Friday, December 14, 2012

Does an MBA degree benefit ENGINEERS? / Do Engineers benefit from Graduate Business School education?


From the link: http://www.engineerjobs.com/content/2012/getting-an-mba-as-an-engineer-worth-it.htm

Interesting read from the link above. Some points have been mentioned below:

PROS:
  • Instrinsic value of studying business
  • Promotion in job with current company / employer
  • Career transition using the MBA
  • Tremederous catalyst to increase salary (when applicable)
  • Expanding contacts and professional networks
CONS:
  • Opportunity Cost
  • Not necessarily a pre-requisite to leadership positions
  • MBA will not necessarily increase your pay
  • Employers are occasionally biased against MBAs
  • Not all MBAs are equal
  • MBA study material not particularly challenging for engineers
Bottom-Line:

Bottom Line: Is Getting an MBA Worth it as an Engineer?

“Yes” if
  • You want to move into a managerial or C-suite position for a large corporation or a traditional employer.
  • Your job (or anticipated job) will require managing a budget or forecasting.
  • You would like to change careers, especially if you are looking outside of engineering altogether.
“No” if...
  • You want to remain the go-to problem solver or technical wizard.
  • Don’t want to fork over two (or more) years of your time and incur expensive student loan debt.
  • Want to remain with a traditional engineering firm.
  • Need a guaranteed return on investment.

An MBA is a change agent when applied to a conventional engineering career.
Caveat emptor obtaining an MBA does not necessarily mean you will be promoted or see a salary increase – and it will entail your advance on a significant time and monetary investment.
But if you want to be considered for management or C-Suite position within your current firm, make yourself a more valuable candidate to be recruited by another company, or transition out of engineering altogether- an MBA is a considerable asset.

What can Engineers and MBAs learn from each other?

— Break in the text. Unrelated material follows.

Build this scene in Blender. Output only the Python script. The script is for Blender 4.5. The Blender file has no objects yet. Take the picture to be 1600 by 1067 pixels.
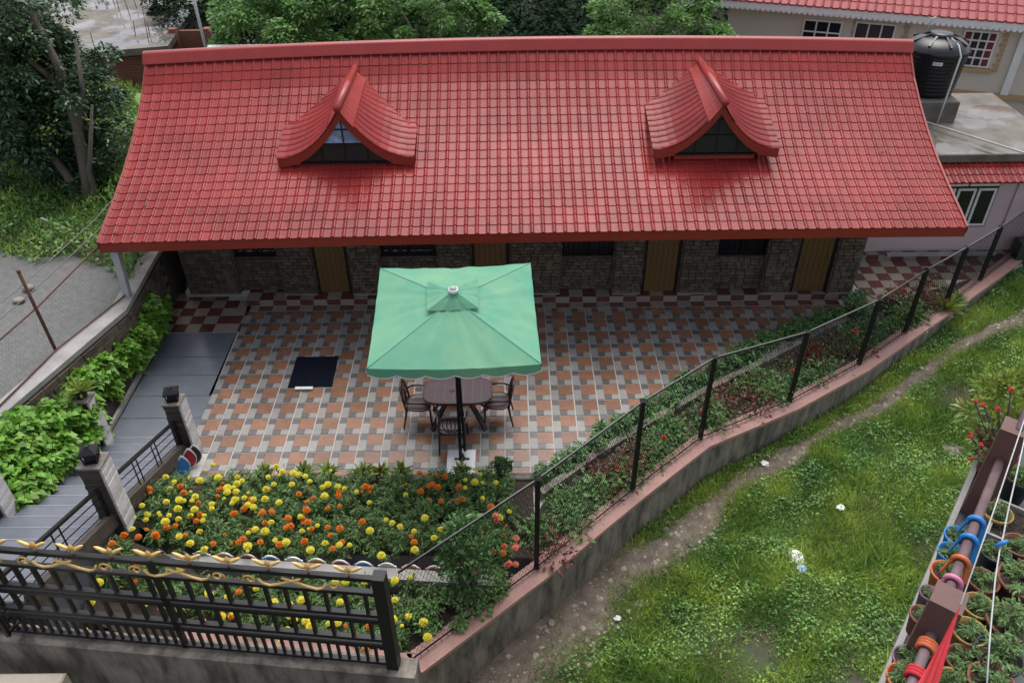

From the link: http://zebulonsolutions.com/productizationblog/?p=424

What engineers can learn from MBAs:
  1. Every decision should include a financial aspect. Spec a part; look at the cost. Design a process; look at the cost. It’s not good enough just to say “hey this part functions best.”
  2. Look at everything from a total cost of ownership point of view. It’s not just piece part cost, it’s yield, it’s field returns, it’s overhead, it’s inventory tied up on the water.
  3. Understand cash flow. This probably should be number one, but it’s tough. If you buy a part in China, have it sit in WIP in a factory for a month then two months on the water, that makes a difference.
  4. Learn to calculate IRR. Use it to make financial decisions (1), calculate total cost of ownership (2), and to do an IRR calculation you gotta understand cash flow (3). Hint: IRR = Internal Rate of Return, an ROI type calculation, but better suited for development type projects with uneven cash inlays and outlays. It’s the inverse function of NPV = Net Present Value. And it’s in Excel, although it can be tricky to use (it’s an iterative calculation so sometimes it needs a seed…).

What MBAs can learn from engineers:
  1. What a BOM is (Bill of Materials); what an ECN is (Engineering Change Notice); what EOL is (End of Life).
  2. Understanding the age old engineering adage: On time. On budget. Works. Pick Two. Engineering is about compromise. And Murphy was an engineer.
  3. What a product development schedule really entails, and how to budget and schedule for the real world. Engineers know what it really takes to get a product out the door; they know that real product development involves iterations; and that novel products and technologies take a lot of efforts. Yes DFMEAs and validation testing cost money up front, but they decrease the total cost of ownership. See above.
  4. That engineering is very often about good enough; that no product will be perfect; that compromises are in order. And that saving money does no good if the dang product doesn’t function properly
Of course there is always the option for engineers to just plain enroll in a b-school, but not all of us have the luxury of the time and money to do so. But that doesn’t mean we engineers shouldn’t learn the key points. And maybe teach an MBA a key point or three about engineering as well.